JAKARTA — Mata uang rupiah ditutup menguat ke posisi Rp15.510 per dolar Amerika Serikat (AS) pada perdagangan Rabu, 16 Oktober 2024. Penguatan ini terjadi setelah Bank Indonesia (BI) memutuskan untuk mempertahankan suku bunga acuannya di level 6% dalam Rapat Dewan Gubernur (RDG).
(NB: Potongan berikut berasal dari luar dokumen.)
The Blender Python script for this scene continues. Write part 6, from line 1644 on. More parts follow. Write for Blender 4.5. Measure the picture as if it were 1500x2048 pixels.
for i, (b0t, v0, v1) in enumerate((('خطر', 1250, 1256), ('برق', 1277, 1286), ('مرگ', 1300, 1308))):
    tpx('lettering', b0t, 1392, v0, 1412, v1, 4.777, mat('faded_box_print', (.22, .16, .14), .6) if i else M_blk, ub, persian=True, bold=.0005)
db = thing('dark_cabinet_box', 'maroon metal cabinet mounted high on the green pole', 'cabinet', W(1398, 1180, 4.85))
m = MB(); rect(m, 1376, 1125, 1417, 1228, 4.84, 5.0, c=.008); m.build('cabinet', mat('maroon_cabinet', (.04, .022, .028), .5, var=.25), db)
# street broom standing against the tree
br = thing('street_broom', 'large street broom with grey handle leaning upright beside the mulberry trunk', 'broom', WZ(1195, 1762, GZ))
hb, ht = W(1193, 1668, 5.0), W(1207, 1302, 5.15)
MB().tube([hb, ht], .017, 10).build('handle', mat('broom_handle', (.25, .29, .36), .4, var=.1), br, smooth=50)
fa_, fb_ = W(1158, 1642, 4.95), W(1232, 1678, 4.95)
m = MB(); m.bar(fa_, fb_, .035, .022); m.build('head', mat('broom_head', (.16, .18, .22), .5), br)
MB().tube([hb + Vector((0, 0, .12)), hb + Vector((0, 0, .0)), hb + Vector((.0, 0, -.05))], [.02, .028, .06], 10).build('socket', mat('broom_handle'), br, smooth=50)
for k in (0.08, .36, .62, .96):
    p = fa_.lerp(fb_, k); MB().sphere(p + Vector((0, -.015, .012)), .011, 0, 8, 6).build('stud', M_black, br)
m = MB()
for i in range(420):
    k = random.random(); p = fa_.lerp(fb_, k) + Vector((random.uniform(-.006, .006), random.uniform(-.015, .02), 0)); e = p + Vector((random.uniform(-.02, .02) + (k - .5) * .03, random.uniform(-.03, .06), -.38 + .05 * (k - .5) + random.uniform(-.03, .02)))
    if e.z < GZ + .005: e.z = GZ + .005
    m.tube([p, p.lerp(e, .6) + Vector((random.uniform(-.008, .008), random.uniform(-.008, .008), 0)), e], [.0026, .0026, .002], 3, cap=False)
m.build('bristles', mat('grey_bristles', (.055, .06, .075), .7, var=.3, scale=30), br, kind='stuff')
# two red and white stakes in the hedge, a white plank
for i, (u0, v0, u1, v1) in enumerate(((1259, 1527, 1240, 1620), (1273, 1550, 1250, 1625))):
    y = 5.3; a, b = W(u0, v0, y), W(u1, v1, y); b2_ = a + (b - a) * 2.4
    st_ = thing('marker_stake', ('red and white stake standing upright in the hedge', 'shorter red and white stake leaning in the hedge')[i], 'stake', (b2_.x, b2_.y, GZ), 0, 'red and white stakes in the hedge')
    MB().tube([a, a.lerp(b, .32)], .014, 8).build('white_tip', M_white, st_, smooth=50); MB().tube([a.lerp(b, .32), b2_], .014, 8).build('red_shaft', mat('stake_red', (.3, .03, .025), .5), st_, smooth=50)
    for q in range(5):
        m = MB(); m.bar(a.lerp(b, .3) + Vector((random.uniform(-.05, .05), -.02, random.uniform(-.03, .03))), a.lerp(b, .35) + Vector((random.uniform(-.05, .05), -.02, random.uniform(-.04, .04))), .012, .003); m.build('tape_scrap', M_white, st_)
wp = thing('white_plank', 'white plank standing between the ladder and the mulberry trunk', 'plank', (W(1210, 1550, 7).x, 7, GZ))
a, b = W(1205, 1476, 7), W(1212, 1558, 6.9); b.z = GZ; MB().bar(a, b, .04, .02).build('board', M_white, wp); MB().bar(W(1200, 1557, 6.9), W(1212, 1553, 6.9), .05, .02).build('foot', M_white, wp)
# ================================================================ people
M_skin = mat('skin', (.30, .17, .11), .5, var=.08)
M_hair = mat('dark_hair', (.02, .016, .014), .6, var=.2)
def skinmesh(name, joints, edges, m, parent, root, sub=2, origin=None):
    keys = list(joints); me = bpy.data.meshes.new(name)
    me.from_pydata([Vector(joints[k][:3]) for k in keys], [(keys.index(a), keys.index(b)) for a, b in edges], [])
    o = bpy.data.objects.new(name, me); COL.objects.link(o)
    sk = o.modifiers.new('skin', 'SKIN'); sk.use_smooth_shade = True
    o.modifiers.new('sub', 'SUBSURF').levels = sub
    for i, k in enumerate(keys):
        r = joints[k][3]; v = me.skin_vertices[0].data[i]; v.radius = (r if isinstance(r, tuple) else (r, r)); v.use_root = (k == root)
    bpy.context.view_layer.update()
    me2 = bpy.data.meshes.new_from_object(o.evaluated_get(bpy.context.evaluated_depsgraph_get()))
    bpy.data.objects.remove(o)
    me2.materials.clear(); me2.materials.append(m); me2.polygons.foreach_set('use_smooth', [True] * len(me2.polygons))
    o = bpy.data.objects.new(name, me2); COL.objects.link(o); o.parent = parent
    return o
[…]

Berdasarkan data Bloomberg, rupiah mengakhiri perdagangan hari ini dengan penguatan sebesar 0,5% atau 78,5 poin dari sebelumnya. Sementara itu, indeks dolar AS juga terpantau naik 0,1% menjadi 103,35.
Pergerakan Mata Uang Asia
Sama seperti rupiah, beberapa mata uang Asia lainnya juga menunjukkan penguatan, di antaranya:
Mata Uang | Penguatan (%) |
---|---|
Dolar Taiwan | 0,01% |
Won Korea Selatan | 0,24% |
Peso Filipina | 0,11% |
Yuan China | 0,02% |
Di sisi lain, beberapa mata uang Asia mengalami pelemahan, seperti yen Jepang yang melemah 0,19%, dolar Hong Kong melemah 0,03%, dan rupee India melemah 0,02%.
Keputusan Suku Bunga BI
Penguatan rupiah yang terjadi seiring dengan keputusan BI mempertahankan suku bunga acuannya tetap di level 6% menunjukkan konsistensi kebijakan moneter untuk menjaga inflasi tetap terkendali. Direktur PT Laba Forexindo Berjangka, Ibrahim Assuaibi menjelaskan bahwa kebijakan ini bertujuan untuk memastikan inflasi tetap dalam sasaran 2,5% plus minus 1% pada 2024 dan 2025, sekaligus mendukung pertumbuhan ekonomi yang berkelanjutan.
Dalam pengumuman suku bunga BI tersebut, bank sentral juga menetapkan suku bunga Deposit Facility tetap di 5,25% dan suku bunga Lending Facility di 6,75%.
Pergerakan Ekonomi Global
Pada tingkat internasional, pergerakan rupiah juga dipengaruhi oleh data ekonomi AS yang menunjukkan kekuatan tangguh. Meskipun inflasi AS pada September 2024 mengalami kenaikan yang sedikit lebih tinggi dari ekspektasi, para pedagang mulai memangkas taruhan mereka terhadap kemungkinan pemangkasan suku bunga besar lebih lanjut dari Federal Reserve (The Fed).
Saat ini, para pedagang telah hampir 100% yakin akan pemangkasan suku bunga sebesar 25 basis poin pada bulan November 2024. Hal ini merupakan reaksi terhadap data inflasi yang menunjukkan bahwa Bank Sentral AS mungkin berada dalam posisi untuk melanjutkan kebijakan moneter yang lebih ketat.
Di sisi lain, China berencana untuk mengumpulkan tambahan 6 triliun yuan (sekitar US$850 miliar) dari obligasi khusus dalam upaya merangsang ekonomi yang sedang lesu. Laporan-laporan mencatat bahwa pertumbuhan ekspor utama China tumbuh sangat lemah, dan disinflasi berlanjut pada bulan September 2024.
Proyeksi Pergerakan Rupiah ke Depan
Menatap perdagangan esok hari, Kamis 17 Oktober 2024, Ibrahim memproyeksikan bahwa mata uang rupiah akan bergerak fluktuatif namun tetap berpotensi ditutup menguat, dengan rentang yang diperkirakan berada di kisaran Rp15.410 hingga Rp15.530 per dolar AS.
Dengan mempertimbangkan kondisi global yang tak menentu dan kebijakan moneter yang tegas, pelaku pasar diharapkan tetap waspada terhadap pergerakan mata uang dan respon pasar terhadap kebijakan yang akan datang dari bank sentral.